• [What to produce]: Reproduce each of the lines word for word.

• [Material provided]:
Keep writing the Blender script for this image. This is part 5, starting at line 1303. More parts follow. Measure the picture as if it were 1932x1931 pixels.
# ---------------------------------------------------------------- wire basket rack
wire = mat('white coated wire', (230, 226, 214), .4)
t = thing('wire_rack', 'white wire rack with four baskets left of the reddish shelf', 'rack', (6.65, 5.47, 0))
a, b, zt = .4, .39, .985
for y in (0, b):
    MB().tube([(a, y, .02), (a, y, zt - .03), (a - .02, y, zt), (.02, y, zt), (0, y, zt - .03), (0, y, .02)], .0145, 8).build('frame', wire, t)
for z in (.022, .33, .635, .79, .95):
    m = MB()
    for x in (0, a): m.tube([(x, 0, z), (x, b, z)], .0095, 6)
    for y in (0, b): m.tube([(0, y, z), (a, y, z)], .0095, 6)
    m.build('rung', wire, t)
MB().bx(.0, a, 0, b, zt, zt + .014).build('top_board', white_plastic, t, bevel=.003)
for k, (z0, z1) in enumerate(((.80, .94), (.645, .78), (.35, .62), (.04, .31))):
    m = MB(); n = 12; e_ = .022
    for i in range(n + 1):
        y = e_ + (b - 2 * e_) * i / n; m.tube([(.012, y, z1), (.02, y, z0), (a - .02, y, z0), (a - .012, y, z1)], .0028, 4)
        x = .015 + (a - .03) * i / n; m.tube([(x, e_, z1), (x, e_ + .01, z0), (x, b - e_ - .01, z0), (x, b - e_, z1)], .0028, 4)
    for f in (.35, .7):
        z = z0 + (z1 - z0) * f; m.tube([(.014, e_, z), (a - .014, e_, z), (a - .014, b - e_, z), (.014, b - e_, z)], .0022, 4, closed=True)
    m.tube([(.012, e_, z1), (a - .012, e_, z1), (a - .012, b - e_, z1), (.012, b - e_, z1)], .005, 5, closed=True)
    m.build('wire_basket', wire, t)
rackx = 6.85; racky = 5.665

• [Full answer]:
Keep writing the Blender script for this image. This is part 5, starting at line 1303. More parts follow. Measure the picture as if it were 1932x1931 pixels.
# ---------------------------------------------------------------- wire basket rack
wire = mat('white coated wire', (230, 226, 214), .4)
t = thing('wire_rack', 'white wire rack with four baskets left of the reddish shelf', 'rack', (6.65, 5.47, 0))
a, b, zt = .4, .39, .985
for y in (0, b):
    MB().tube([(a, y, .02), (a, y, zt - .03), (a - .02, y, zt), (.02, y, zt), (0, y, zt - .03), (0, y, .02)], .0145, 8).build('frame', wire, t)
for z in (.022, .33, .635, .79, .95):
    m = MB()
    for x in (0, a): m.tube([(x, 0, z), (x, b, z)], .0095, 6)
    for y in (0, b): m.tube([(0, y, z), (a, y, z)], .0095, 6)
    m.build('rung', wire, t)
MB().bx(.0, a, 0, b, zt, zt + .014).build('top_board', white_plastic, t, bevel=.003)
for k, (z0, z1) in enumerate(((.80, .94), (.645, .78), (.35, .62), (.04, .31))):
    m = MB(); n = 12; e_ = .022
    for i in range(n + 1):
        y = e_ + (b - 2 * e_) * i / n; m.tube([(.012, y, z1), (.02, y, z0), (a - .02, y, z0), (a - .012, y, z1)], .0028, 4)
        x = .015 + (a - .03) * i / n; m.tube([(x, e_, z1), (x, e_ + .01, z0), (x, b - e_ - .01, z0), (x, b - e_, z1)], .0028, 4)
    for f in (.35, .7):
        z = z0 + (z1 - z0) * f; m.tube([(.014, e_, z), (a - .014, e_, z), (a - .014, b - e_, z), (.014, b - e_, z)], .0022, 4, closed=True)
    m.tube([(.012, e_, z1), (a - .012, e_, z1), (a - .012, b - e_, z1), (.012, b - e_, z1)], .005, 5, closed=True)
    m.build('wire_basket', wire, t)
rackx = 6.85; racky = 5.665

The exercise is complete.